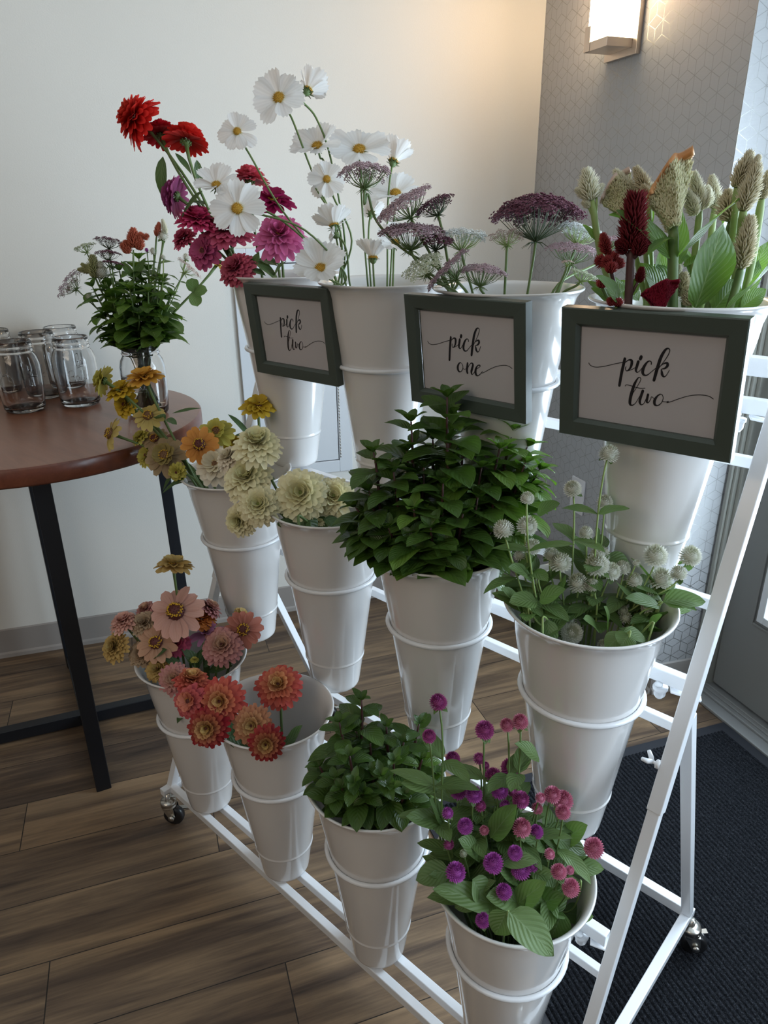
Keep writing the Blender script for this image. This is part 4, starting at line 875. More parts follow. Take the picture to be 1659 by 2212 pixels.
def basil(cont, u, v, label, group, off=0.0, nodes=4, Lf=0.052, young=False, n=None, col=None, stemc='redstem', name='basil_sprig', tipd=None):
    rng = rngn(); c = CONT[cont]['b']; T = at(u, v, c, off); nk = c + CONT[cont]['ax']*CONT[cont]['zn']
    d0 = (T - (nk - Z*0.10)).normalized(); d0 = (d0 + Z*0.7).normalized() if tipd is None else tipd
    path, neck = stem_path(cont, T, d0, rng, tail=0.7)
    r = empty(name, path[0], label, 'herb', group)
    ms = MB(); tube(ms, path, [0.0026]*(len(path)-3) + [0.0021, 0.0017, 0.0013], 6); ms.build('stem', MAT[stemc], r)
    ml = MB(); L = 0
    tot = sum((path[i+1]-path[i]).length for i in range(len(path)-1)); g = rng.random()*3
    d = (path[-1] - path[-2]).normalized()
    s0 = d.orthogonal().normalized()
    for j in range(4):
        gg = g + j*pi/2; s = s0*cos(gg) + d.cross(s0)*sin(gg); leaf(ml, T, s + d*(1.0 if j % 2 else 1.6), d, Lf*(0.50 if j % 2 else 0.36), Lf*0.26, rng, droop=0.5, fold=0.4)
    back = 0.012
    for k in range(nodes):
        p, d = on_path(path, max(0.02, 1 - back/tot)); back += rng.uniform(0.017, 0.027); g += pi/2 + rng.uniform(-0.2, 0.2)
        hz = V((p.x - nk.x, p.y - nk.y, 0)).length
        if p.z < nk.z - 0.025: break
        s0 = d.orthogonal().normalized()
        sz = Lf*min(1.25, 0.72 + 0.20*k)
        for sg in (0, pi):
            s = s0*cos(g + sg) + d.cross(s0)*sin(g + sg)
            up_ = rng.uniform(0.2, 0.65); LL = sz*rng.uniform(0.85, 1.15)
            while up_ < 3.5 and not clear_of_wall(cont, p, s + d*up_, LL): up_ += 0.6; LL *= 0.93
            if up_ < 3.5: leaf(ml, p + s*0.003, s + d*up_, d + Z*0.3, LL, sz*0.60, rng, droop=rng.uniform(0.35, 1.0), fold=0.28, wave=0.02)
            if k > 0 and rng.random() < 0.6: leaf(ml, p + s*0.004 + d*0.004, s*0.8 + d, d, sz*0.42, sz*0.22, rng, droop=0.4, fold=0.4, nl=4)
    ml.build('foliage', col or MAT['basil_young' if young else 'basil'], r)
    return r
ORD = ['leftmost', 'second from the left', 'third from the left', 'fourth from the left', 'fifth from the left', 'sixth from the left', 'seventh from the left', 'eighth from the left', 'ninth from the left', 'tenth from the left', 'eleventh from the left', 'twelfth from the left', 'thirteenth from the left']
def rowlabels(items, cuts, rows, what):
    """label each item by its height band and its place from the left inside the band"""
    out = {}; bands = {}
    for i, it in enumerate(items):
        b = sum(1 for c in cuts if it[1] >= c); bands.setdefault(b, []).append((it[0], i))
    for b, l in bands.items():
        l.sort()
        for k, (x, i) in enumerate(l):
            o = ORD[k] if k < len(l)-1 or len(l) < 3 else 'rightmost'
            out[i] = what % (o if len(l) > 1 else 'alone', rows[b])
    return out
# ------------------------------------------------------------------ the flowers, bucket by bucket
def extra_leaves(root, cont, specs, mat='zleaf', shape='lance'):
    rg = rngn(); c = CONT[cont]['b']
    for (u0, v0, u1, v1, W, off, dr) in specs:
        a = at(u0, v0, c, off); b = at(u1, v1, c, off - 0.01); ml = MB()
        leaf(ml, a, b - a, face(0.1, 0.7, 0.6), (b-a).length, W, rg, shape=shape, droop=dr); ml.build('leaf', MAT[mat], root)
G = 'red and pink zinnias in the top left bucket'
Zs = zinnia
r_ = Zs((0,0), 296, 256, 56, (-0.70, 0.30, 0.55), 'red', 'double', 'large bright red zinnia highest and furthest left of the top bucket', 0.0, 0, group=G, droop=0.45)
extra_leaves(r_, (0,0), [(352, 338, 341, 428, 0.024, 0.0, 0.5), (378, 330, 418, 372, 0.016, 0.0, 0.3)])
Zs((0,0), 347, 290, 37, (-0.15, 0.85, -0.10), 'darkred', 'double', 'dark red zinnia between the two bright red ones', 0.02, 0, group=G)
r_ = Zs((0,0), 402, 303, 46, (0.12, 0.95, -0.05), 'red', 'double', 'bright red zinnia seen from the side, right of the dark red one', -0.01, 1, group=G)
extra_leaves(r_, (0,0), [(425, 345, 434, 408, 0.016, 0.0, 0.3)])
r_ = Zs((0,0), 379, 424, 40, (-0.90, 0.20, -0.10), 'mauve', 'double', 'mauve zinnia seen from the side, facing left below the red ones', 0.0, 1, group=G)
extra_leaves(r_, (0,0), [(438, 412, 380, 462, 0.020, -0.02, 0.4)])
Zs((0,0), 540, 388, 40, (0.05, 0.90, 0.20), 'coralpink', 'double', 'coral pink zinnia behind the white cosmos, highest of the pinks', 0.03, 0, group=G)
Zs((0,0), 590, 435, 45, (0.10, 0.62, 0.60), 'magenta', 'semi', 'deep magenta zinnia above the big orchid pink one', 0.01, 0, group=G, disc='disc_br')
Zs((0,0), 605, 512, 54, (0.05, 0.30, 0.90), 'orchid', 'double', 'large orchid pink zinnia with yellow ring facing the viewer', -0.04, 0, group=G, nlay=5)
Zs((0,0), 492, 500, 55, (0.0, 0.55, 0.62), 'rose', 'double', 'large rose pink zinnia right behind the front white cosmos', 0.0, 0, group=G)
Zs((0,0), 427, 478, 44, (0.10, 0.70, 0.50), 'hotpink', 'double', 'hot pink zinnia with yellow centre, left of the front cosmos', -0.01, 0, group=G)
Zs((0,0), 398, 516, 28, (-0.4, 0.45, 0.6), 'rose', 'double', 'small rose zinnia tucked below the hot pink one', 0.02, 0, group=G)
Zs((0,0), 441, 543, 37, (-0.35, -0.05, 0.75), 'berry', 'semi', 'purplish pink zinnia drooping below the hot pink one', -0.02, 1, group=G)
r_ = Zs((0,0), 512, 582, 40, (-0.30, 0.30, 0.80), 'dustyrose', 'double', 'dusty rose zinnia hanging over the left rim above the sign', -0.06, 2, group=G)
extra_leaves(r_, (0,0), [(545, 560, 610, 600, 0.030, -0.05, 0.4), (560, 560, 600, 565, 0.034, -0.03, 0.5), (590, 600, 612, 560, 0.026, -0.04, 0.3), (560, 545, 530, 600, 0.022, -0.05, 0.3), (535, 580, 575, 590, 0.022, -0.06, 0.3)])

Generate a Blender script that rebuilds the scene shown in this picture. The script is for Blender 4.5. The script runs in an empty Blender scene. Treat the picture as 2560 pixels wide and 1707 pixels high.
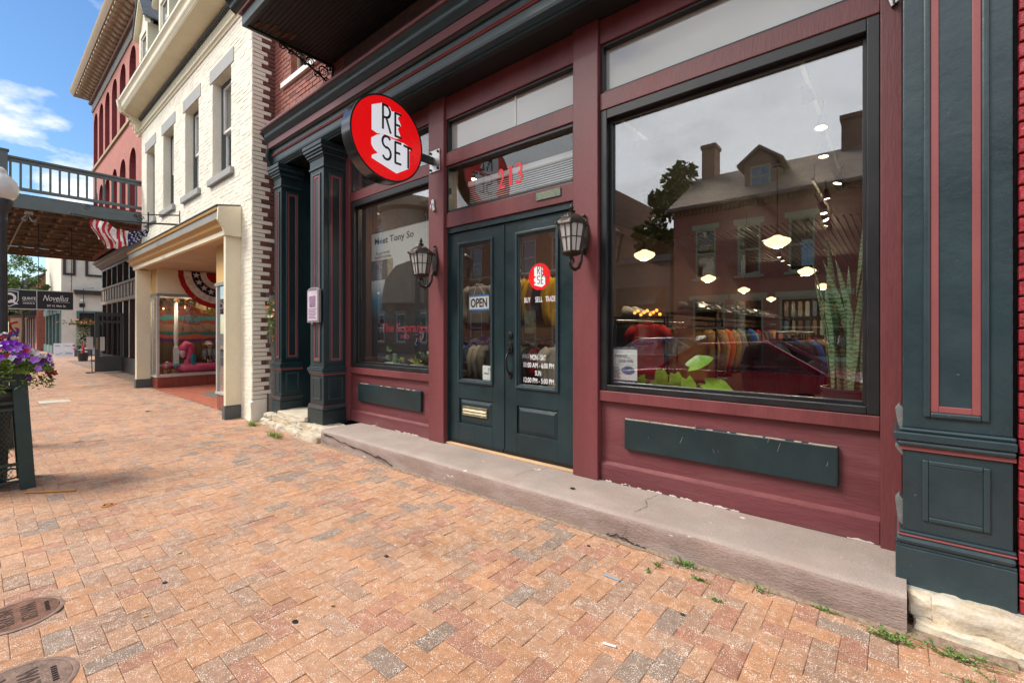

----

Repeat the records above verbatim, with no pictures in the result.

> _RESPONSE TO THIS TASK_:
Keep writing the Blender script for this image. This is part 4, starting at line 875. More parts follow. Take the picture to be 1659 by 2212 pixels.
def basil(cont, u, v, label, group, off=0.0, nodes=4, Lf=0.052, young=False, n=None, col=None, stemc='redstem', name='basil_sprig', tipd=None):
    rng = rngn(); c = CONT[cont]['b']; T = at(u, v, c, off); nk = c + CONT[cont]['ax']*CONT[cont]['zn']
    d0 = (T - (nk - Z*0.10)).normalized(); d0 = (d0 + Z*0.7).normalized() if tipd is None else tipd
    path, neck = stem_path(cont, T, d0, rng, tail=0.7)
    r = empty(name, path[0], label, 'herb', group)
    ms = MB(); tube(ms, path, [0.0026]*(len(path)-3) + [0.0021, 0.0017, 0.0013], 6); ms.build('stem', MAT[stemc], r)
    ml = MB(); L = 0
    tot = sum((path[i+1]-path[i]).length for i in range(len(path)-1)); g = rng.random()*3
    d = (path[-1] - path[-2]).normalized()
    s0 = d.orthogonal().normalized()
    for j in range(4):
        gg = g + j*pi/2; s = s0*cos(gg) + d.cross(s0)*sin(gg); leaf(ml, T, s + d*(1.0 if j % 2 else 1.6), d, Lf*(0.50 if j % 2 else 0.36), Lf*0.26, rng, droop=0.5, fold=0.4)
    back = 0.012
    for k in range(nodes):
        p, d = on_path(path, max(0.02, 1 - back/tot)); back += rng.uniform(0.017, 0.027); g += pi/2 + rng.uniform(-0.2, 0.2)
        hz = V((p.x - nk.x, p.y - nk.y, 0)).length
        if p.z < nk.z - 0.025: break
        s0 = d.orthogonal().normalized()
        sz = Lf*min(1.25, 0.72 + 0.20*k)
        for sg in (0, pi):
            s = s0*cos(g + sg) + d.cross(s0)*sin(g + sg)
            up_ = rng.uniform(0.2, 0.65); LL = sz*rng.uniform(0.85, 1.15)
            while up_ < 3.5 and not clear_of_wall(cont, p, s + d*up_, LL): up_ += 0.6; LL *= 0.93
            if up_ < 3.5: leaf(ml, p + s*0.003, s + d*up_, d + Z*0.3, LL, sz*0.60, rng, droop=rng.uniform(0.35, 1.0), fold=0.28, wave=0.02)
            if k > 0 and rng.random() < 0.6: leaf(ml, p + s*0.004 + d*0.004, s*0.8 + d, d, sz*0.42, sz*0.22, rng, droop=0.4, fold=0.4, nl=4)
    ml.build('foliage', col or MAT['basil_young' if young else 'basil'], r)
    return r
ORD = ['leftmost', 'second from the left', 'third from the left', 'fourth from the left', 'fifth from the left', 'sixth from the left', 'seventh from the left', 'eighth from the left', 'ninth from the left', 'tenth from the left', 'eleventh from the left', 'twelfth from the left', 'thirteenth from the left']
def rowlabels(items, cuts, rows, what):
    """label each item by its height band and its place from the left inside the band"""
    out = {}; bands = {}
    for i, it in enumerate(items):
        b = sum(1 for c in cuts if it[1] >= c); bands.setdefault(b, []).append((it[0], i))
    for b, l in bands.items():
        l.sort()
        for k, (x, i) in enumerate(l):
            o = ORD[k] if k < len(l)-1 or len(l) < 3 else 'rightmost'
            out[i] = what % (o if len(l) > 1 else 'alone', rows[b])
    return out
# ------------------------------------------------------------------ the flowers, bucket by bucket
def extra_leaves(root, cont, specs, mat='zleaf', shape='lance'):
    rg = rngn(); c = CONT[cont]['b']
    for (u0, v0, u1, v1, W, off, dr) in specs:
        a = at(u0, v0, c, off); b = at(u1, v1, c, off - 0.01); ml = MB()
        leaf(ml, a, b - a, face(0.1, 0.7, 0.6), (b-a).length, W, rg, shape=shape, droop=dr); ml.build('leaf', MAT[mat], root)
G = 'red and pink zinnias in the top left bucket'
Zs = zinnia
r_ = Zs((0,0), 296, 256, 56, (-0.70, 0.30, 0.55), 'red', 'double', 'large bright red zinnia highest and furthest left of the top bucket', 0.0, 0, group=G, droop=0.45)
extra_leaves(r_, (0,0), [(352, 338, 341, 428, 0.024, 0.0, 0.5), (378, 330, 418, 372, 0.016, 0.0, 0.3)])
Zs((0,0), 347, 290, 37, (-0.15, 0.85, -0.10), 'darkred', 'double', 'dark red zinnia between the two bright red ones', 0.02, 0, group=G)
r_ = Zs((0,0), 402, 303, 46, (0.12, 0.95, -0.05), 'red', 'double', 'bright red zinnia seen from the side, right of the dark red one', -0.01, 1, group=G)
extra_leaves(r_, (0,0), [(425, 345, 434, 408, 0.016, 0.0, 0.3)])
r_ = Zs((0,0), 379, 424, 40, (-0.90, 0.20, -0.10), 'mauve', 'double', 'mauve zinnia seen from the side, facing left below the red ones', 0.0, 1, group=G)
extra_leaves(r_, (0,0), [(438, 412, 380, 462, 0.020, -0.02, 0.4)])
Zs((0,0), 540, 388, 40, (0.05, 0.90, 0.20), 'coralpink', 'double', 'coral pink zinnia behind the white cosmos, highest of the pinks', 0.03, 0, group=G)
Zs((0,0), 590, 435, 45, (0.10, 0.62, 0.60), 'magenta', 'semi', 'deep magenta zinnia above the big orchid pink one', 0.01, 0, group=G, disc='disc_br')
Zs((0,0), 605, 512, 54, (0.05, 0.30, 0.90), 'orchid', 'double', 'large orchid pink zinnia with yellow ring facing the viewer', -0.04, 0, group=G, nlay=5)
Zs((0,0), 492, 500, 55, (0.0, 0.55, 0.62), 'rose', 'double', 'large rose pink zinnia right behind the front white cosmos', 0.0, 0, group=G)
Zs((0,0), 427, 478, 44, (0.10, 0.70, 0.50), 'hotpink', 'double', 'hot pink zinnia with yellow centre, left of the front cosmos', -0.01, 0, group=G)
Zs((0,0), 398, 516, 28, (-0.4, 0.45, 0.6), 'rose', 'double', 'small rose zinnia tucked below the hot pink one', 0.02, 0, group=G)
Zs((0,0), 441, 543, 37, (-0.35, -0.05, 0.75), 'berry', 'semi', 'purplish pink zinnia drooping below the hot pink one', -0.02, 1, group=G)
r_ = Zs((0,0), 512, 582, 40, (-0.30, 0.30, 0.80), 'dustyrose', 'double', 'dusty rose zinnia hanging over the left rim above the sign', -0.06, 2, group=G)
extra_leaves(r_, (0,0), [(545, 560, 610, 600, 0.030, -0.05, 0.4), (560, 560, 600, 565, 0.034, -0.03, 0.5), (590, 600, 612, 560, 0.026, -0.04, 0.3), (560, 545, 530, 600, 0.022, -0.05, 0.3), (535, 580, 575, 590, 0.022, -0.06, 0.3)])

Generate a Blender script that rebuilds the scene shown in this picture. The script is for Blender 4.5. The script runs in an empty Blender scene. Treat the picture as 2560 pixels wide and 1707 pixels high.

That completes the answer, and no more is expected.